A poll by the independent Merdeka Center released yesterday showed a whopping 87 per cent of voters surveyed disagreeing with the choice of a candidate previously charged with vote buying.

The result of the survey suggests that a majority of Malaysian voters agree with the view put forward by former Prime Minister Tun Dr Mahathir Mohamad that Isa should not have been nominated as BN’s candidate for the Bagan Pinang vote.

The former PM has been a vocal critic of the nomination of the former Negri Sembilan mentri besar who was punished with a three-year suspension after the party’s disciplinary board found him guilty of vote buying during the Umno elections in 2004.

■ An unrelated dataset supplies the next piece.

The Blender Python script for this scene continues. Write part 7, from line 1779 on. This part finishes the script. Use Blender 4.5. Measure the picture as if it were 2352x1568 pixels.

But Isa has proven to be a popular choice in Bagan Pinang, a BN stronghold where the ruling coalition can count on a large bank of postal votes from army personnel.

Hishammuddin said today that he was also surprised that PAS wanted that postal voting in Bagan Pinang to be stopped.

“I want to remind all parties that in every by-election, there are postal voters so why only now in Bagan Pinang is it being questioned? Why in other areas, where they have won the by-elections, the postal voters are not questioned?

"So this is clear that in the context of Bagan Pinang that when they see that the support of the masses is more towards us and this causes them to raise issues that were never raised before, like phantom voters,” he said.

PAS had demanded that postal voting in the Bagan Pinang by-election be stopped because they claim that the voter list being used was not the same as the one tendered on nomination day.

Hishammuddin pointed out that the election commission had already assured the public that postal voting was transparent and democratic.

“We are also worried for the voters if the process is not transparent. It cuts both ways,” he said.

The Bagan Pinang by-election was made necessary following the death of BN’s Azman Mohammad Noor on Sept 4.

It is situated within the Teluk Kemang parliamentary constituency represented by PKR’s Datuk Kamarul Baharin Abbas.

Apart from Bagan Pinang, Umno also won the neighbouring Linggi state seat in last year’s general election, while PR controls three other state seats in Teluk Kemang — Chuah (PKR), Lukut (DAP) and Port Dickson (PKR).

In March last year, Azman defeated Ramli Ismail of PAS, by some 2,000 votes.

BN is currently ruling the state with a simple majority after winning only 21 out of the 36 state constituencies.